Idris taught me to take the time to evaluate & filter. To slow down before i jump into actions. To "stop & think" before i act & allocate responsibilities, expectations, deadline. To understand my audience, their needs & their capacity.
Have you ever been in a meeting with a direct report or into a briefing session with colleague, repeating the same sentences over & over again having a big question mark on top of your head, like: "Why the hell doesn't he get it? It is so obvious you must be dummy not to get it! Am i speaking Greek or something? Is anyone home?"
Well that's how a communication with a toddle looks like :-) Especially at the very beginning when you still get to know each other & communication is hard. VERY HARD. The majority of the time you have to guess what he wants - what he really wants - not what he is showing you, you have to deal with emotional explosions to other parts of the team (mommy) & you have to read between the lines in relation to where he stands on this matter or the other one.
Sounds like a day at the office, doesn't it?
Communication with a toddler is actually a great school. In fact, improving my communication skills is the best gift Idris has offered to me. A gift i can take to the office every day.
The first thing i learned is repetition & consistency. If you want people to be engaged and understand, you have to communicate the same message many times. It is important to keep the message clear & short. Make it easy to imprint in peoples minds and be clear about it. Like a toddler learning a new word. No deviation, no different versions of it. Consistency is key. Yes it will take time to make it happen, but once this basic milestone is achieved, you have locked a basic communication code with the team. A base you can build trust & expectations that will make you achieve great results.
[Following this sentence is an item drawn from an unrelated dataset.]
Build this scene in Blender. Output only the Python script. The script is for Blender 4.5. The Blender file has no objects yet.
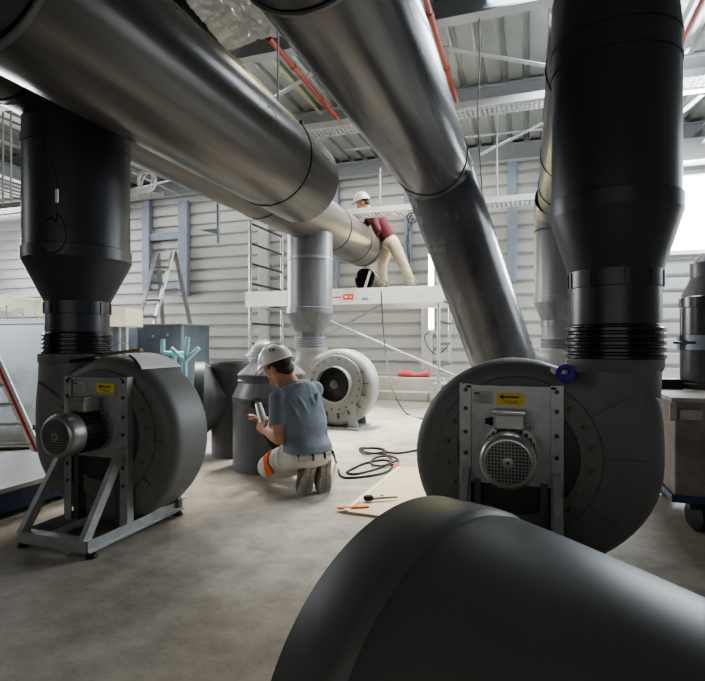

Once this is established the second thing i learned (the hard way) is managing emotions in communication. A toddler will be happy with you most of the time & sometimes his emotional intelligence will hit Red Alert. In most cases you don't know why. Maybe something you have done annoyed him to death or even something that is completely irrelevant to you freaks him out.
Sounds like a project/team member you know?
The key here is too remain calm. No matter what happens, no matter how hard the situation seems, it is important to remain calm. You always need to be the grown up, the mature person that keeps it together & set the pace of how the whole thing will go down. The other important bit is to understand the motive of the emotional reaction. This is the hardest one as you need to take the time to understand. Ask the right questions. Sometimes even go to a conflict if it needs to be solved using productive arguments ("wouldn't be better for you if we do this?" "If this is not feeling right the way you approach it maybe try an other way instead"?). Lastly & this is tricky, you need to maintain the balance in the team (family). When emotional explosions happen (toddler/team member) you need to make sure that the strong team member(s) that can move the needle & make the difference in the team is staying motivated with high morale (mommy). You need to take the time & take any input into consideration & act upon it. "You need to protect & nurture the horse (high performer) that will win your race".
I really don't know what i have been doing in my life before i have Idris. He is the best teacher i ever met, sharing with me knowledge everyday with high focus on kindness & fun. I'm grateful for the fact that he is effortlessly showering me with insights without expectations in return.
Thank you Idris. This one is for you.